Saturday, May 17, 2008

My Traveller Pet Peeve

I originally described one of my biggest pet peeves with Traveller over the years as part of my mini-review in the previous post, but after consideration I decided that it didn't really fit with the rest of the post. Instead, I expanded on what I'd written a bit and turned it into this article.

A lot of Traveller fans are science geeks and approach the game from a hard sci-fi perspective. For example, in an errata list I was following (which, by the way, had a very small amount of actual errata so far) one of the suggested errata referred to a piece of fiction that described globs of blood floating in a cargo bay exposed to space. The complaint was that the blood would have frozen after the cargo bay was exposed to space, and that they should now be frozen crystals, not globs. This just goes to show that everyone has their own level of suspension of disbelief, as I would have never noticed the problem.

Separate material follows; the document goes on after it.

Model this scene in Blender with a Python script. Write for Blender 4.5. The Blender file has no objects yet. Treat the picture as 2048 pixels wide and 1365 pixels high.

Personally, as a student of the softer sciences, it's the political and social aspects of a game that will throw me out of my suspension of disbelief if they aren't handled properly. A governmental structure that just doesn't make any sense won't get past my filters. Similarly, as a student of military history, I get thrown by certain elements of military organization or equipment that don't make sense.

This leads to a problem that I have had with most of the editions of the Traveller rules. I refer to this as the "Tech Level 13 cannon fodder problem" (ok, I didn't actually have a name for this problem until right now, but it's one of the first things I've looked at with every new set of Traveller rules). Way back in the original Book 4: Mercenary, there was a list of the common military equipment issued at various tech levels. At Tech Level 13 the common soldier is issued combat armor and a gauss rifle. The problem is that in most versions of the rules a gauss rifle does zero damage to a man in combat armor, or at best might do a single point with a critical hit (the equivalent of a scratch or bruise). This leaves most Tech 13 soldiers as literal cannon fodder as their issued weapon does absolutely nothing against an enemy equipped to the same level, which makes their only purpose on the battlefield to be meat shields for the crews of the heavier weapons.

In Mongoose Traveller, an average roll for damage using a gauss rifle on burst fire will at least wound a target wearing combat armor, and a higher than average roll could take a target out with a single burst. A lower than average roll can still leave the target completely unharmed, but that's fine. The result is that both weapon and armor prove to have a reasonable level of effectiveness, making sense for them to be issued together.

This consistency between the rules and the fluff are important to me in any game, and I'm glad to see they got it right in this set of rules.

3 comments:

Gary Ray said...
This comment has been removed by the author.
Gary Ray said...

For a moment there I thought you were talking about 40K imperial guard, where we have millions of human inhabited worlds with billions of men that are referred to as "speed bumps" and "tar pits," their only role to slow down enemy advances while the important units do their job.

At least an imperial guardsman can kill another imperial guardsman, which is why commissars are so effective. ;)

As for Traveler, I wouldn't mind a little bit of dumbing down of the science if it provided broader appeal, kind of like how Starship Battles was dumbed down for for the likes of Federation Commander. I don't recall anything overly scientific in Traveler however, although.

Fulminata said...

The original Traveller tried to be a scientifically accurate as was reasonable. The sci-fi elements were almost all based on reasonable extrapolations of current (1970s) technology or scientific theory, with a handful of exceptions to allow for classic sci-fi tropes (such as anti-gravity and FTL travel).

The downside of this is that it ended up causing them to be way off base in many areas whithin a few years (for example, they failed to predict the PC, meaning that computers in the original product all weighed tons).

The upside is that it attracted a lot of people who appreciated the effort, even if it sometimes produced results that were way off-base. Those results could always be corrected in each individual GMs Traveller Universe.

In Mongoose Traveller (MT), they have dumbed the science down a bit. For example, space combat no longer requires you to learn vector calculation to run.